Em julho de 2021, Putin publicou um longo ensaio argumentando que russos e ucranianos são realmente um só povo, e que os ucranianos foram enganados por agitadores neonazistas. A primeira parte de seu argumento não deixa de ter alguma justificativa histórica, já que Kiev foi a sede original da Igreja Ortodoxa Russa. Mas na segunda parte, foi Putin quem foi enganado. Ele deveria saber. Muitos ucranianos lutaram bravamente durante os protestos da Primavera Ucraniana, em 2014.

Os acontecimentos de 2014 o deixaram muito irritado. Mas o exército russo apresentou um desempenho ruim quando recebeu ordens para atacar seus irmãos ucranianos. A corrupção arraigada na concessão de contratos de defesa também desempenhou papel importante em seu insatisfatório desempenho. No entanto, em vez de se culpar, Putin parece ter literalmente enlouquecido. Assim, decidiu  punir a Ucrânia por enfrentá-lo e parece estar agindo sem qualquer constrangimento. Está jogando o exército russo inteiro na batalha e ignorando todas as regras da guerra, inclusive bombardeando indiscriminadamente a população civil. Muitos hospitais foram atingidos e a rede elétrica que abastece a usina nuclear de Chernobyl (atualmente ocupada por tropas russas) foi danificada. Na sitiada Mariupol, 400.000 pessoas ficaram sem água e comida por quase uma semana.

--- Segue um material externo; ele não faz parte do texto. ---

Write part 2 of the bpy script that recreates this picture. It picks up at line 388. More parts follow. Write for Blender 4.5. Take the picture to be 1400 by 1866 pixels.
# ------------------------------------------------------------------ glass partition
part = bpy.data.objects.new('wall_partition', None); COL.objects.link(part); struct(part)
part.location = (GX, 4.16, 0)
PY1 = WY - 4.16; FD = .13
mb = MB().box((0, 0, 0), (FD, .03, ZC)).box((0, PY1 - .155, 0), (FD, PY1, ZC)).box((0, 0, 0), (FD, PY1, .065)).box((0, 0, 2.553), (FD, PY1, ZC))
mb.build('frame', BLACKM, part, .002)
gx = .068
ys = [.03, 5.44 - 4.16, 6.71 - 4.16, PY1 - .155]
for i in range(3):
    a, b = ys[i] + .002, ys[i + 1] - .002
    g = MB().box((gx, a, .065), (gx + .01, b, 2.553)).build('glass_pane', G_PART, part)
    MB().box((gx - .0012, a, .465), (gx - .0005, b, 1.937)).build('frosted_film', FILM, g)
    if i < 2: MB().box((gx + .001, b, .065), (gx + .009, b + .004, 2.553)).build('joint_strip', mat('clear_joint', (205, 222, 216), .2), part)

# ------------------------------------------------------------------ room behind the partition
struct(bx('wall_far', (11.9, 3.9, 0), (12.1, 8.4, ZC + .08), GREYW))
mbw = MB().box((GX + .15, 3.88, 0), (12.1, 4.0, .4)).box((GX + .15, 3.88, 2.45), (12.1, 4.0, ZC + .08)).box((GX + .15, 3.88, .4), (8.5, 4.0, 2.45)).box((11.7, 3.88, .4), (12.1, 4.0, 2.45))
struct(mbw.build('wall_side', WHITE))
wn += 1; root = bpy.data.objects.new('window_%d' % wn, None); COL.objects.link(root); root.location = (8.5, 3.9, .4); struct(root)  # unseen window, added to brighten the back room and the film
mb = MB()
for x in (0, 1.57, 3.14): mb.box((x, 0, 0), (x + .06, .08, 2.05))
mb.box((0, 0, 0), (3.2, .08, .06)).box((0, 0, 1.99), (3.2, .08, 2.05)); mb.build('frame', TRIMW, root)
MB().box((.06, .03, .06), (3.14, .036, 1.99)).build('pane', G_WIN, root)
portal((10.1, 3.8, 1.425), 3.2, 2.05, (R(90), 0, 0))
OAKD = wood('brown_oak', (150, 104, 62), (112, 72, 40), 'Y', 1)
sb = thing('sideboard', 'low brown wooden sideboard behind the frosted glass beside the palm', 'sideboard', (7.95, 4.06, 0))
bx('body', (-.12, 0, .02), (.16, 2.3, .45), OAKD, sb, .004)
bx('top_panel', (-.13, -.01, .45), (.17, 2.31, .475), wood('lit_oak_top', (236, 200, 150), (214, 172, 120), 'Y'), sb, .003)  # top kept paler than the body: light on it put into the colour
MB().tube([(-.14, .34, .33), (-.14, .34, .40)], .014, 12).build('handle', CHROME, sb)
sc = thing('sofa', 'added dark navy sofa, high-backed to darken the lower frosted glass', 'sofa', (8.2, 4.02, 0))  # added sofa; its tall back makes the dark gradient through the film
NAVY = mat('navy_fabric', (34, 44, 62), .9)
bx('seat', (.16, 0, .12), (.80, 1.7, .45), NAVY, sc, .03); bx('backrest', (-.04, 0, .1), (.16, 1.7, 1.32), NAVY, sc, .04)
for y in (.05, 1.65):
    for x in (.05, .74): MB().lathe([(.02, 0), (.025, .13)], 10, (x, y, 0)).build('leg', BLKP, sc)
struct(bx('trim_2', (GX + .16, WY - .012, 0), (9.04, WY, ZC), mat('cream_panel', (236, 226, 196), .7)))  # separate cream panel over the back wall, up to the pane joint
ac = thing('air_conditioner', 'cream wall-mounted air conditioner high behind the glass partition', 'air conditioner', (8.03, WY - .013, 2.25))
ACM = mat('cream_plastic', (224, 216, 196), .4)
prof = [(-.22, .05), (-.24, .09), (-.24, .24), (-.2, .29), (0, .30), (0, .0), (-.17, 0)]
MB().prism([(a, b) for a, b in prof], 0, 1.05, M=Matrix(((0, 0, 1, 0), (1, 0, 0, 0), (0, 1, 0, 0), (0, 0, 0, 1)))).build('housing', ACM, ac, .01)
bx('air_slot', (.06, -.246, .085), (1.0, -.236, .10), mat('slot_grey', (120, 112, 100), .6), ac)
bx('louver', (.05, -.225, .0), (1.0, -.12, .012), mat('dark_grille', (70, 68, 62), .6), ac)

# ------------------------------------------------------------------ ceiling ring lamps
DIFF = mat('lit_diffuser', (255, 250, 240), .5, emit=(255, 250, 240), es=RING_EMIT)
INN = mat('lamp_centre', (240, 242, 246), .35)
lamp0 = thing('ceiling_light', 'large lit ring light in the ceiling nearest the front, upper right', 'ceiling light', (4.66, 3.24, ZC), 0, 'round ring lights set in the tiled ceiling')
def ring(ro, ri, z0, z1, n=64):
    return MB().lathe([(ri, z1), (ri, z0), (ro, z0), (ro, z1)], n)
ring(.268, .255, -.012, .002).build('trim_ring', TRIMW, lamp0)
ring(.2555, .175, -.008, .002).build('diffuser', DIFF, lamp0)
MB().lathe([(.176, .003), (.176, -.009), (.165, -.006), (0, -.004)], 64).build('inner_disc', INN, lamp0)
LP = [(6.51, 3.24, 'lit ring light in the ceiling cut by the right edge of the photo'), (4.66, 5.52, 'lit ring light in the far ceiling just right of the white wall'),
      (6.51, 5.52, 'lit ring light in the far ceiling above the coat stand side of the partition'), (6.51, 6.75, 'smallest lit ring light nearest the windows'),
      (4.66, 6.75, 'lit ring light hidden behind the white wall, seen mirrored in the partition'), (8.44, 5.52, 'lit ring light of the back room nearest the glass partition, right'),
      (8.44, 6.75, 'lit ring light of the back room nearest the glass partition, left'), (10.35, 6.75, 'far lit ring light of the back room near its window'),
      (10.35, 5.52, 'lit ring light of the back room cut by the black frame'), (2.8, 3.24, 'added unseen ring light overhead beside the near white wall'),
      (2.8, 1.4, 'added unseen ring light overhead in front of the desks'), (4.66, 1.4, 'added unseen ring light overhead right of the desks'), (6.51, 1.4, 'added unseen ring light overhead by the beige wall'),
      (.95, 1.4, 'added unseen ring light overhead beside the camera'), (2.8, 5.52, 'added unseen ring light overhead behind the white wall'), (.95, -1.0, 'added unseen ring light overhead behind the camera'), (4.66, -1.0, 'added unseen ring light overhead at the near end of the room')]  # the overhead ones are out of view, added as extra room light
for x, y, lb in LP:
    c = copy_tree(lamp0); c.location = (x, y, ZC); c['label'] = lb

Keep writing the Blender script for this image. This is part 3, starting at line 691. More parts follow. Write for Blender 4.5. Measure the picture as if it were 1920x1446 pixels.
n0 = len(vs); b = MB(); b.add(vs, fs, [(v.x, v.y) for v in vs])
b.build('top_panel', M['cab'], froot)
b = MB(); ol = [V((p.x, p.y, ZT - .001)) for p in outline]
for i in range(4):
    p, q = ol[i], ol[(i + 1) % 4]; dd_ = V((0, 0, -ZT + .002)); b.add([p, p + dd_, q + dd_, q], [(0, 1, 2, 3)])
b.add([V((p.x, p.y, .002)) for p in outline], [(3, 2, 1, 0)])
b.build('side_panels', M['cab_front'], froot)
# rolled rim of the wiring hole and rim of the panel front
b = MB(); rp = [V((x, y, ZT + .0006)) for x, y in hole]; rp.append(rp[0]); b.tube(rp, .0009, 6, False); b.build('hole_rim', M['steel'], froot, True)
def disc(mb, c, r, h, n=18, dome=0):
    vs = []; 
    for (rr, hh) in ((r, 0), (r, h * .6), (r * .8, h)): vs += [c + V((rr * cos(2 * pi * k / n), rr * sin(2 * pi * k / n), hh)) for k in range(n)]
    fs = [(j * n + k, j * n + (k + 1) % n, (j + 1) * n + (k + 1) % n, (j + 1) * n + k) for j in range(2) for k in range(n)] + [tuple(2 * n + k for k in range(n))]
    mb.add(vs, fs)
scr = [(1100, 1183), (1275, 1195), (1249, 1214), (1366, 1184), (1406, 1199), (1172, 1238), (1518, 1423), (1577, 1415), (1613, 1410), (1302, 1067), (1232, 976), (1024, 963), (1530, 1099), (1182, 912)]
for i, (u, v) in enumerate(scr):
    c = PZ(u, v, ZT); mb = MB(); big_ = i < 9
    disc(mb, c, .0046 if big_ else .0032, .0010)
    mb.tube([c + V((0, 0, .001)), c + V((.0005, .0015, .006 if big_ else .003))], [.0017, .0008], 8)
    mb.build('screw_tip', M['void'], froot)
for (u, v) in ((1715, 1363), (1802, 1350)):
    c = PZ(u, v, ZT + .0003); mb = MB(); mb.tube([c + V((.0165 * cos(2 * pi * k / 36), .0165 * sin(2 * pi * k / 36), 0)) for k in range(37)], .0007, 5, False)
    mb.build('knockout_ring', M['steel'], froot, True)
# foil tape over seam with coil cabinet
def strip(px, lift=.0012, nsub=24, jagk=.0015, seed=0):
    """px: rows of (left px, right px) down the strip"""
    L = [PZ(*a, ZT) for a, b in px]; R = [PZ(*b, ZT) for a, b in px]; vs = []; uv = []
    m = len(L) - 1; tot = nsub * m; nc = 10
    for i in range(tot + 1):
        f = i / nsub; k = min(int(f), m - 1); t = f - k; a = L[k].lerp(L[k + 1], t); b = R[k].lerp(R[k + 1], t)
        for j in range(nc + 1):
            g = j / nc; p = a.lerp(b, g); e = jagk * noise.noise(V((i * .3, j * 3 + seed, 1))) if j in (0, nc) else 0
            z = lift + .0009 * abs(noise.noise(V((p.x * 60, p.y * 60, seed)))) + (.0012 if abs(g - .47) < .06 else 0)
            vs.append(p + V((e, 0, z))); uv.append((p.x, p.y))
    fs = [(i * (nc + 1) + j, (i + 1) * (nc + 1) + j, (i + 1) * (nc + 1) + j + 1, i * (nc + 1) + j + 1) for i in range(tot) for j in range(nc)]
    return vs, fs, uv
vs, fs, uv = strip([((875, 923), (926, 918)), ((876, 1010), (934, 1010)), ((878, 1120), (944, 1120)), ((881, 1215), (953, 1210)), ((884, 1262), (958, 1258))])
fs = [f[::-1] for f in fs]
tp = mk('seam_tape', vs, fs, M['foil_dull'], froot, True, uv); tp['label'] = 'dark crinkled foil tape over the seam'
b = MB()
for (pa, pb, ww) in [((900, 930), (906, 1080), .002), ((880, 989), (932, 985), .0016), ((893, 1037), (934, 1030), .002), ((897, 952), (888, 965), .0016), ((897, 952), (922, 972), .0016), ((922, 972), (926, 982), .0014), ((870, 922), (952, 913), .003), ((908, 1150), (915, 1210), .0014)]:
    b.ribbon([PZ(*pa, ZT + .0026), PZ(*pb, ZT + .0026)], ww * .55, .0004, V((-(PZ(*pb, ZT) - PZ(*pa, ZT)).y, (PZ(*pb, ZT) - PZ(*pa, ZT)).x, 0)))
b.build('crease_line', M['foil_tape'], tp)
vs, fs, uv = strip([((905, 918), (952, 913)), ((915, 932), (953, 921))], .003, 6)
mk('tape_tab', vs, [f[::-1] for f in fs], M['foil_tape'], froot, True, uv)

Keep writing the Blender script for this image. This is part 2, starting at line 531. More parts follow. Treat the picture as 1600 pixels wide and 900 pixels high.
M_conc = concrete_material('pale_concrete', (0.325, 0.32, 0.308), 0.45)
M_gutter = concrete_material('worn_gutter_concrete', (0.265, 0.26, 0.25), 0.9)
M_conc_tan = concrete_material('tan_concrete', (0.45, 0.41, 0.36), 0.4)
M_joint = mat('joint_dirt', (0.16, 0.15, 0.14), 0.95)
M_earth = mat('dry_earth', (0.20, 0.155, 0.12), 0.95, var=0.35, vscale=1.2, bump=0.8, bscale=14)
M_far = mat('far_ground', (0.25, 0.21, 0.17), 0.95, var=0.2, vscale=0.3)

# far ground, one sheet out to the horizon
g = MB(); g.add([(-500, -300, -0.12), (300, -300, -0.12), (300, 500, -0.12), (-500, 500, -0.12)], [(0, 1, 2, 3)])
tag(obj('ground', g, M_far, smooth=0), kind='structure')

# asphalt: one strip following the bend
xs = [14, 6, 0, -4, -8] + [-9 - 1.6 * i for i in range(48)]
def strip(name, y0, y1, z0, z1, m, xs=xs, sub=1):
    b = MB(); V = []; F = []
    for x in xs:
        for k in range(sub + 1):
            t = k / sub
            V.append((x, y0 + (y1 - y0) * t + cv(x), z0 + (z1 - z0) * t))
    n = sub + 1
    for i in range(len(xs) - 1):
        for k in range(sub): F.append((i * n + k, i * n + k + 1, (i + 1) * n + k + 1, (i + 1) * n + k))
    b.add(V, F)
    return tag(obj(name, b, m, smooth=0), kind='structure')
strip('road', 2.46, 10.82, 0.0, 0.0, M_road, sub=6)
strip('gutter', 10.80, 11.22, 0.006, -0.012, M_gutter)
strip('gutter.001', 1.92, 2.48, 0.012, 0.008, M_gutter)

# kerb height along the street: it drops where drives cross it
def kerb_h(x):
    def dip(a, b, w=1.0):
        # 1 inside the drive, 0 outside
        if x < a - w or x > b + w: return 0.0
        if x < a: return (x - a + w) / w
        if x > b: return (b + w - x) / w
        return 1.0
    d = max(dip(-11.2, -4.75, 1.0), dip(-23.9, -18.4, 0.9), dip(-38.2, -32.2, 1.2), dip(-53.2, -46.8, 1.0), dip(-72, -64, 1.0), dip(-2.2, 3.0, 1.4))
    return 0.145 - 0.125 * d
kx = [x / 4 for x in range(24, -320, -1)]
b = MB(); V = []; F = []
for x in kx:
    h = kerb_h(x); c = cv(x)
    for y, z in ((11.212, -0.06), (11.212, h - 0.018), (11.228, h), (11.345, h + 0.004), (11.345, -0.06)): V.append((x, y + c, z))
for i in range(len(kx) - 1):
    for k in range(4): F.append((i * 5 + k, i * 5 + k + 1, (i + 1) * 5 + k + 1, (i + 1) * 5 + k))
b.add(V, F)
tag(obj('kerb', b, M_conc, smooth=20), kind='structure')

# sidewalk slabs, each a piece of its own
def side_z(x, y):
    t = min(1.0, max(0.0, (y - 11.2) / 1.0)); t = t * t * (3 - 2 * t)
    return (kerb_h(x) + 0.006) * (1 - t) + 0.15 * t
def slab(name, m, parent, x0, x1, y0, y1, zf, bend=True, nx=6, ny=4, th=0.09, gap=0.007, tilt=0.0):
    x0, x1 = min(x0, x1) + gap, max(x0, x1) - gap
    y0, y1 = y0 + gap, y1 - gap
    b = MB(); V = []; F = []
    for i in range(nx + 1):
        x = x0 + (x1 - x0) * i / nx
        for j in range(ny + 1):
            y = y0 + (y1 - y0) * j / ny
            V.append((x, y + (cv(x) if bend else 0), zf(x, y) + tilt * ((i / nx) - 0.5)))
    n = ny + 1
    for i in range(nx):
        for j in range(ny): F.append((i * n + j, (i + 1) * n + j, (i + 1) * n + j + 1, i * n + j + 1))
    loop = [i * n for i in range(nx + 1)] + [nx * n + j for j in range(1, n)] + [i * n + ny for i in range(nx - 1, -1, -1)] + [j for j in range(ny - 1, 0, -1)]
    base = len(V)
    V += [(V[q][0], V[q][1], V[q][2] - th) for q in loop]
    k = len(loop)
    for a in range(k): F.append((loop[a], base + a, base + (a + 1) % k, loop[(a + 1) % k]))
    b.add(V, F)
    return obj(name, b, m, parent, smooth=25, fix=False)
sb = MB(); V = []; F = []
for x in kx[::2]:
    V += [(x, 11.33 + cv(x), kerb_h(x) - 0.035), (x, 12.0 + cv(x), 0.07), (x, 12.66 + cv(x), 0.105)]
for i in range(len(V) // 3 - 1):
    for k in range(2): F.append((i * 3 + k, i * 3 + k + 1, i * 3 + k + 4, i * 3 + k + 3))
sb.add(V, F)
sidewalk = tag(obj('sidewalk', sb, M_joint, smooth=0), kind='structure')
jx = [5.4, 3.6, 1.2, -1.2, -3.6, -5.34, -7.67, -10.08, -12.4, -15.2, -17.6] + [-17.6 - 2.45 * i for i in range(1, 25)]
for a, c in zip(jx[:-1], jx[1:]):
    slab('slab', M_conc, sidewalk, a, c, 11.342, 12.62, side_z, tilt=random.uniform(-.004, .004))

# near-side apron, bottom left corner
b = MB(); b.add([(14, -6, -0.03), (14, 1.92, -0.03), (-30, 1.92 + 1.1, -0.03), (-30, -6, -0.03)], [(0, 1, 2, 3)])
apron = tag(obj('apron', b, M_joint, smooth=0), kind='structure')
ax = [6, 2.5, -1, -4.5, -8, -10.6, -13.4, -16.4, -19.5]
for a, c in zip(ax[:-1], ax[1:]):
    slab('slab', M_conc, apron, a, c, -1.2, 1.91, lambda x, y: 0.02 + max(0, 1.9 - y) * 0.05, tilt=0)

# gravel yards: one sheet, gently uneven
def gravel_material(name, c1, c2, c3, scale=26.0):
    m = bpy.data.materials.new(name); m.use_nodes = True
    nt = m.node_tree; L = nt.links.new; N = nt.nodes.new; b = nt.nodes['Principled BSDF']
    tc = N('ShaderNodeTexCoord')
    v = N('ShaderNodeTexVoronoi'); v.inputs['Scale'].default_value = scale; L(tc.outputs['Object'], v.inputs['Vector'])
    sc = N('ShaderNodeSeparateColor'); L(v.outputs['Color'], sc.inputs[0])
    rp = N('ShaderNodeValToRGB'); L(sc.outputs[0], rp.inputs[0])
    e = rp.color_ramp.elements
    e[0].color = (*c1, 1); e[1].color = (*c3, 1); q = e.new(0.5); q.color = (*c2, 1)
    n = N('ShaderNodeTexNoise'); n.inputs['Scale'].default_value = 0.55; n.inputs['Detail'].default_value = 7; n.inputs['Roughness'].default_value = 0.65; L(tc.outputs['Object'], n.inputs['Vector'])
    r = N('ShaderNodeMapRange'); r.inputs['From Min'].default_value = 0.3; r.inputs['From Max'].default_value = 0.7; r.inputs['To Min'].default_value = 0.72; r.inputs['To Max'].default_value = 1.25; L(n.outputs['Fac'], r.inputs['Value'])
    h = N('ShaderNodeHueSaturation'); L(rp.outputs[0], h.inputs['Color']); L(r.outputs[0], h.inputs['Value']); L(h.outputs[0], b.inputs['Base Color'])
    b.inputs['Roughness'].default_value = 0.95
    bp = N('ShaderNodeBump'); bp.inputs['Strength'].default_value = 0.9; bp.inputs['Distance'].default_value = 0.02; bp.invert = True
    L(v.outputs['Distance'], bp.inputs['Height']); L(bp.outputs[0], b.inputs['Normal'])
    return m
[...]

A Rússia pode muito bem perder a guerra. Os Estados Unidos e a União Europeia estão enviando armas defensivas para a Ucrânia, e há esforços para comprar caças MIG fabricados na Rússia que os pilotos ucranianos sabem pilotar. Estes podem fazer toda a diferença. Independentemente do resultado, Putin já fez maravilhas quando se trata de fortalecer a determinação e a unidade da UE.

Enquanto isso, Xi parece ter percebido que Putin se tornou desonesto. Em 8 de março, um dia depois que o ministro das Relações Exteriores da China, Wang Yi, insistiu que a amizade entre a China e a Rússia permanecia “sólida”, Xi ligou para o presidente francês Emmanuel Macron e o chanceler alemão Olaf Scholz para dizer que apoiava seus esforços de pacificação. Ele queria o máximo de contenção na guerra para evitar uma crise humanitária.

Ainda não está certo se Putin irá concordar com os desejos de Xi. Só podemos esperar que Putin e Xi sejam removidos do poder antes que possam destruir nossa civilização.